** Directions for this task **
Lines before the one containing "c = c*(cl*depth*r.uniform(.7, 1.3, k))[:, None]" are left out; copy that line and every later line through the end of the data exactly.

§

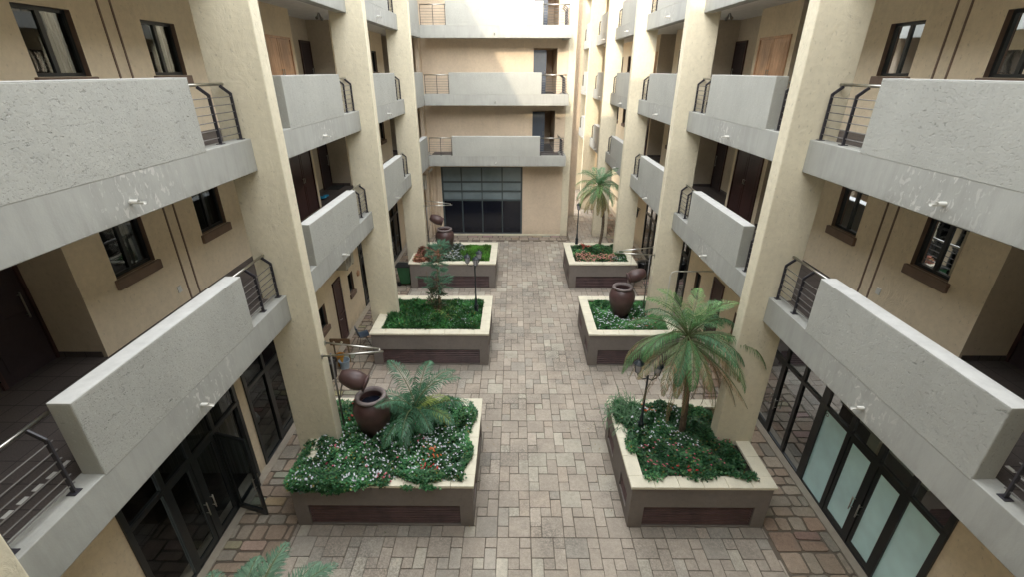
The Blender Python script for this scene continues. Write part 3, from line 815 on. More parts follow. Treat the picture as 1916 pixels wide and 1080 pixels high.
# ------------------------------------------------------------------ planters
def planter(side, k, label):
    y0 = 6.99+6.13*k; y1 = y0+2.85
    x0, x1 = (-4.73, -.82) if side < 0 else (2.42, 5.44)
    root = thing('planter', label, 'planter', ((x0+x1)/2, (y0+y1)/2, 0), 'raised planters down the courtyard')
    bx0, bx1, by0, by1 = x0+.045, x1-.045, y0+.045, y1-.045
    ga, gb = bx0+.30, bx1-.28; zt = .62
    m = MB()                                      # body as walls with a recess in front and a small one on the inner side
    P = lambda a, z, t: (a, by0+t, z); holed(m, P, bx0, bx1, 0, 1.19, [(ga, gb, .05, zt)]); reveal(m, P, (ga, gb, .05, zt), .10)
    m.poly([P(ga, .05, .10), P(gb, .05, .10), P(gb, zt, .10), P(ga, zt, .10)])
    inn = bx1 if side < 0 else bx0; sg = -1 if side < 0 else 1
    Q = lambda a, z, t: (inn+sg*t, a, z); hs = [(by0+.30, by0+.95, .25, .66), (by1-1.0, by1-.3, .25, .66)]
    holed(m, Q, by0, by1, 0, 1.19, hs)
    for h in hs:
        reveal(m, Q, h, .08); m.poly([Q(h[0], h[2], .08), Q(h[1], h[2], .08), Q(h[1], h[3], .08), Q(h[0], h[3], .08)])
    oth = bx0 if side < 0 else bx1
    m.poly([(oth, by0, 0), (oth, by1, 0), (oth, by1, 1.19), (oth, by0, 1.19)]); m.poly([(bx0, by1, 0), (bx1, by1, 0), (bx1, by1, 1.19), (bx0, by1, 1.19)])
    m.build('body', M['planter'], root)
    v = MB(); v.poly([(ga+.01, by0+.096, .051), (gb-.01, by0+.096, .051), (gb-.01, by0+.096, zt-.002), (ga+.01, by0+.096, zt-.002)]); v.build('vent_backing', M['void'], root)
    v = MB(); n = 7
    for i in range(n):
        z = .09+i*(zt-.10)/n
        v.poly([(ga+.01, by0+.02, z+.01), (gb-.01, by0+.02, z+.01), (gb-.01, by0+.05, z+.036), (ga+.01, by0+.05, z+.036)]); v.poly([(ga+.01, by0+.02, z), (gb-.01, by0+.02, z), (gb-.01, by0+.02, z-.012), (ga+.01, by0+.02, z-.012)])
    v.bar((ga+.012, by0+.07, .06), (ga+.012, by0+.07, zt-.01), .02, .05); 
    v.build('vent_grille', M['slat'], root)
    for h in hs:
        v = MB()
        for i in range(5): 
            z = h[2]+.05+i*.08; v.bar(Q(h[0]+.01, z, .04), Q(h[1]-.01, z, .04), .03, .03)
        v.build('vent_grille', M['slat'], root)
    cp = MB(); cw = .31; z0, z1 = 1.185, 1.25; jn = .008
    def slabs(a0, a1, horizontal, c):
        n = max(1, round((a1-a0)/.5)); L = (a1-a0)/n
        for i in range(n):
            p, q = a0+i*L+jn/2, a0+(i+1)*L-jn/2
            if horizontal: cp.box((p, c, z0), (q, c+cw, z1))
            else: cp.box((c, p, z0), (c+cw, q, z1))
    slabs(x0, x1, True, y0); slabs(x0, x1, True, y1-cw); slabs(y0+cw, y1-cw, False, x0); slabs(y0+cw, y1-cw, False, x1-cw)
    cp.build('coping', M['coping'], root, bevel=.006)
    s = MB(); s.box((x0+.2, y0+.2, 1.0), (x1-.2, y1-.2, 1.12)); s.build('soil', M['soil'], root)
    return (x0, x1, y0, y1)
PB = {}
PB[(-1, 0)] = planter(-1, 0, 'near left planter, overflowing with white flowers, holding a brown urn and a bushy palm')
PB[(-1, 1)] = planter(-1, 1, 'middle left planter with green ground cover, feathery tree and three-lantern lamp post')
PB[(-1, 2)] = planter(-1, 2, 'far left planter with a red-leaved patch and bright green leaves beside the green bin')
PB[(1, 0)] = planter(1, 0, 'near right planter carrying the tall palm and red-dotted flower bed')
PB[(1, 1)] = planter(1, 1, 'middle right planter with a grey-rimmed brown urn among small flowers')
PB[(1, 2)] = planter(1, 2, 'far right planter with pink flowers, a slender palm and a lamp post')
PB[(-1, -1)] = planter(-1, -1, 'nearest left planter right below the viewpoint, only its palm tips in view')

# ------------------------------------------------------------------ foliage
class Leaves:
    def __init__(s): s.V = []; s.C = []
    def quads(s, base, dirv, nrm, L, W, col):
        """arrays of n leaves: diamond with tip"""
        base = np.asarray(base, float); d = dirv/np.linalg.norm(dirv, axis=1, keepdims=True)
        sd = np.cross(d, nrm); sd /= (np.linalg.norm(sd, axis=1, keepdims=True)+1e-9)
        L = L[:, None]; W = W[:, None]
        up = np.cross(sd, d)
        a = base; b = base+d*L*.45+sd*W*.5+up*W*.12; c = base+d*L-up*L*.12; e = base+d*L*.45-sd*W*.5+up*W*.12
        s.V.append(np.stack([a, b, c, e], 1)); s.C.append(col)
    def build(s, name, mat, parent=None, off=(0, 0, 0)):
        V = np.concatenate(s.V)-np.array(off); C = np.concatenate(s.C); n = len(V)
        me = bpy.data.meshes.new(name)
        me.vertices.add(n*4); me.vertices.foreach_set('co', V.reshape(-1).astype(np.float32))
        me.loops.add(n*4); me.loops.foreach_set('vertex_index', np.arange(n*4, dtype=np.int32))
        me.polygons.add(n); me.polygons.foreach_set('loop_start', np.arange(0, n*4, 4, dtype=np.int32)); me.polygons.foreach_set('loop_total', np.full(n, 4, dtype=np.int32))
        me.update(calc_edges=True)
        at = me.color_attributes.new('tint', 'FLOAT_COLOR', 'CORNER')
        cc = np.concatenate([np.repeat(C, 4, 0), np.ones((n*4, 1))], 1).astype(np.float32); at.data.foreach_set('color', cc.reshape(-1))
        me.materials.append(mat); o = bpy.data.objects.new(name, me); COL.objects.link(o)
        if parent is not None: o.parent = parent; ROOT[o.name] = ROOT.get(parent.name, Vector())
        return o
def bed(rect, n, cols, flowers, h=.28, seed=0, leafL=.075, over=0., grassy=False, skip=None, name='flower_bed', label='', spill=None, edge=0):
    r = np.random.default_rng(seed); x0, x1, y0, y1 = rect
    Lv = Leaves()
    x = r.uniform(x0, x1, n); y = r.uniform(y0, y1, n)
    def hf(x, y):
        z = 1.15+h*(.42+.16*np.abs(np.sin(x*5.7+y*2.3+seed)*np.cos(y*6.1-x*1.7))**.6+.28*np.sin(x*3.1+seed)*np.cos(y*3.7+seed*2)+.22*np.sin(x*8.3+y*6.1)+.12*np.sin(x*17-y*13))
        e = np.minimum(np.minimum(x-x0, x1-x), np.minimum(y-y0, y1-y)); 
        return z-(np.clip(.12-e, 0, .12)/.12)*h*.35
    if skip is not None:
        keep = ~skip(x, y); x, y = x[keep], y[keep]
    z = hf(x, y)-r.exponential(.05, len(x)); z = np.maximum(z, 1.13)
    if spill is not None:
        sx, sy, sz = spill(r); x = np.concatenate([x, sx]); y = np.concatenate([y, sy]); z = np.concatenate([z, sz])
    k = len(x); th = r.uniform(0, 2*np.pi, k); el = r.uniform(-.2, .9, k) if not grassy else r.uniform(.3, 1.3, k)
    d = np.stack([np.cos(th)*np.cos(el), np.sin(th)*np.cos(el), np.sin(el)], 1)
    nr = np.stack([r.normal(0, .4, k), r.normal(0, .4, k), np.ones(k)], 1)
    L = r.uniform(.7, 1.3, k)*leafL; W = L*(.6 if not grassy else .20)
    cidx = r.integers(0, len(cols), k); c = np.array(cols)[cidx]; yl = r.random(k) < .025; c[yl] = (.30, .26, .07)
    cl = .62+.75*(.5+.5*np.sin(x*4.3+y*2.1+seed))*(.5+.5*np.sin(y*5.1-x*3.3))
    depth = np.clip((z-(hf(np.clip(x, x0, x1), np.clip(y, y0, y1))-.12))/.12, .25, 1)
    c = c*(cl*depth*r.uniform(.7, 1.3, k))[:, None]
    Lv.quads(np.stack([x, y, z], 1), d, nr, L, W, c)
    # flowers: five small petals each
    for (fc, cnt, reg, sz) in flowers:
        fx = r.uniform(reg[0], reg[1], cnt); fy = r.uniform(reg[2], reg[3], cnt)
        if skip is not None: kk = ~skip(fx, fy); fx, fy = fx[kk], fy[kk]
        if spill is not None and reg[4:] :
            pass
        fz = hf(fx, fy)+r.uniform(.015, .05, len(fx))+(reg[4] if len(reg) > 4 else 0); m_ = len(fx); tilt = r.uniform(-.5, .5, (m_, 2))
        for p in range(4):
            a = r.uniform(0, 6.28)+p*np.pi/2
            dd = np.stack([np.full(m_, math.cos(a)), np.full(m_, math.sin(a)), tilt[:, 0]*math.cos(a)+tilt[:, 1]*math.sin(a)], 1)
            nn = np.stack([tilt[:, 0], tilt[:, 1], np.ones(m_)], 1)
            Lv.quads(np.stack([fx, fy, fz], 1), dd, nn, np.full(m_, sz), np.full(m_, sz*1.05), np.array(fc)[None]*r.uniform(.8, 1.1, (m_, 1)))
    o = Lv.build(name, M['leaf']); tag(o, label, 'flowers', kind='stuff'); return o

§

** Response to the task **
    c = c*(cl*depth*r.uniform(.7, 1.3, k))[:, None]
    Lv.quads(np.stack([x, y, z], 1), d, nr, L, W, c)
    # flowers: five small petals each
    for (fc, cnt, reg, sz) in flowers:
        fx = r.uniform(reg[0], reg[1], cnt); fy = r.uniform(reg[2], reg[3], cnt)
        if skip is not None: kk = ~skip(fx, fy); fx, fy = fx[kk], fy[kk]
        if spill is not None and reg[4:] :
            pass
        fz = hf(fx, fy)+r.uniform(.015, .05, len(fx))+(reg[4] if len(reg) > 4 else 0); m_ = len(fx); tilt = r.uniform(-.5, .5, (m_, 2))
        for p in range(4):
            a = r.uniform(0, 6.28)+p*np.pi/2
            dd = np.stack([np.full(m_, math.cos(a)), np.full(m_, math.sin(a)), tilt[:, 0]*math.cos(a)+tilt[:, 1]*math.sin(a)], 1)
            nn = np.stack([tilt[:, 0], tilt[:, 1], np.ones(m_)], 1)
            Lv.quads(np.stack([fx, fy, fz], 1), dd, nn, np.full(m_, sz), np.full(m_, sz*1.05), np.array(fc)[None]*r.uniform(.8, 1.1, (m_, 1)))
    o = Lv.build(name, M['leaf']); tag(o, label, 'flowers', kind='stuff'); return o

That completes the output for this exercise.